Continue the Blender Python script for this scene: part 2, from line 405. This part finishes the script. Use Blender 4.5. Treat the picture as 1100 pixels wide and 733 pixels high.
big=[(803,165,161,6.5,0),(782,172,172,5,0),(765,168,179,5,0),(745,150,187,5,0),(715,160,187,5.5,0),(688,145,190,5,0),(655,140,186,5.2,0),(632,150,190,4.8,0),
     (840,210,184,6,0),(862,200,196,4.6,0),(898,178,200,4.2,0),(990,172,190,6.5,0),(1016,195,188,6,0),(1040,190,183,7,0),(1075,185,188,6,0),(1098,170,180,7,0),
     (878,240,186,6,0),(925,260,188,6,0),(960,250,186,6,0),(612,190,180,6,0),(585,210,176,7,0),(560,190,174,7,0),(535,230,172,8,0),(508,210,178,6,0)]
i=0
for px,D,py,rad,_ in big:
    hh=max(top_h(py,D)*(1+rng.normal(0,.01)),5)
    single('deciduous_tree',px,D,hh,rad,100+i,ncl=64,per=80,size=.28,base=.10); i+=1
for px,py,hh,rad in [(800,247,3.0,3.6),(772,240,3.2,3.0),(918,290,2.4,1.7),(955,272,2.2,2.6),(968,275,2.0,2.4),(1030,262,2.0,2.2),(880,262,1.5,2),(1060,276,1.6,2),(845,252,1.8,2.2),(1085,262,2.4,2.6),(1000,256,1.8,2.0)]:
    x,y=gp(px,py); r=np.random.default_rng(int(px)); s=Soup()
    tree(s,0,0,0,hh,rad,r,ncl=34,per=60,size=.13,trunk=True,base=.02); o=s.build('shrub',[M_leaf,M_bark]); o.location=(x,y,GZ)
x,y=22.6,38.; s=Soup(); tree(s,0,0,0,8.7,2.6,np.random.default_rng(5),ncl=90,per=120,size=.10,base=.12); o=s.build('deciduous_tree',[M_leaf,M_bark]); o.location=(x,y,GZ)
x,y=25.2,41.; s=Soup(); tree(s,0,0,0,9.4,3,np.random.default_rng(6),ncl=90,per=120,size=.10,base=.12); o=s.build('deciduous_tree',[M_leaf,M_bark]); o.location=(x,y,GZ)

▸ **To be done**
Return each line of the data exactly as written above.

▸ **Full answer**
Continue the Blender Python script for this scene: part 2, from line 405. This part finishes the script. Use Blender 4.5. Treat the picture as 1100 pixels wide and 733 pixels high.
big=[(803,165,161,6.5,0),(782,172,172,5,0),(765,168,179,5,0),(745,150,187,5,0),(715,160,187,5.5,0),(688,145,190,5,0),(655,140,186,5.2,0),(632,150,190,4.8,0),
     (840,210,184,6,0),(862,200,196,4.6,0),(898,178,200,4.2,0),(990,172,190,6.5,0),(1016,195,188,6,0),(1040,190,183,7,0),(1075,185,188,6,0),(1098,170,180,7,0),
     (878,240,186,6,0),(925,260,188,6,0),(960,250,186,6,0),(612,190,180,6,0),(585,210,176,7,0),(560,190,174,7,0),(535,230,172,8,0),(508,210,178,6,0)]
i=0
for px,D,py,rad,_ in big:
    hh=max(top_h(py,D)*(1+rng.normal(0,.01)),5)
    single('deciduous_tree',px,D,hh,rad,100+i,ncl=64,per=80,size=.28,base=.10); i+=1
for px,py,hh,rad in [(800,247,3.0,3.6),(772,240,3.2,3.0),(918,290,2.4,1.7),(955,272,2.2,2.6),(968,275,2.0,2.4),(1030,262,2.0,2.2),(880,262,1.5,2),(1060,276,1.6,2),(845,252,1.8,2.2),(1085,262,2.4,2.6),(1000,256,1.8,2.0)]:
    x,y=gp(px,py); r=np.random.default_rng(int(px)); s=Soup()
    tree(s,0,0,0,hh,rad,r,ncl=34,per=60,size=.13,trunk=True,base=.02); o=s.build('shrub',[M_leaf,M_bark]); o.location=(x,y,GZ)
x,y=22.6,38.; s=Soup(); tree(s,0,0,0,8.7,2.6,np.random.default_rng(5),ncl=90,per=120,size=.10,base=.12); o=s.build('deciduous_tree',[M_leaf,M_bark]); o.location=(x,y,GZ)
x,y=25.2,41.; s=Soup(); tree(s,0,0,0,9.4,3,np.random.default_rng(6),ncl=90,per=120,size=.10,base=.12); o=s.build('deciduous_tree',[M_leaf,M_bark]); o.location=(x,y,GZ)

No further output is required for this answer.